An additional example of the secretive posture taken by DoJ is Mary Jo White’s refusal to testify before the Subcommittee about the Teamsters Union when invited to do so in May of this year. With the completion of a successful rerun election at the IBT, the Subcommittee was interested to learn about the future of government supervision of the union under the 1989 Consent Decree and wanted to hear DoJ’s perspective. We were not planning to question her about the criminal investigation. Nevertheless, the Department declined to send Ms. White or any other witness stating that any such testimony would involve discussion of the Consent Decree, which also is considered an open case.

This stance directly conflicts with the one taken by the previous administration. For example, in 1989, Benito Romano, then U.S. Attorney for the Southern District of New York, appeared before the Senate Permanent Subcommittee on Investigations. Mr. Romano testified in-depth about the lawsuit against the Teamsters Union and examined, in detail, the terms of the Consent Order. DoJ’s recent blanket refusal to provide a witness to testify about the future of government supervision of the Teamsters is typical of the lack of openness I have witnessed as Subcommittee chairman.

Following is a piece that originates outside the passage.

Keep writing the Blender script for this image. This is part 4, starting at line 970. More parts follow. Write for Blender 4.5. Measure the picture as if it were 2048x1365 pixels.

In conclusion, I would like to say that any improvements to congressional oversight that the Rules Committee can generate are very welcome. I would encourage you to take a serious look at the deposition authority issue. Another area for potential exploration is the contempt process. Currently the House and the Senate have different procedures for enforcing contempt. We should determine which is the most efficient and effective and establish some consistency.

I am hopeful that Congress and the Department of Justice can work together in a way that will not impede our mutually co-existing efforts. I don’t know what the solution is, but there has to be some information sharing mechanism so that Congress can make a truly informed determination when our oversight efforts are interfering with DoJ’s law enforcement duties. Right now, there is limited cooperation and information sharing is largely one way.

Thank you again for inviting me to appear.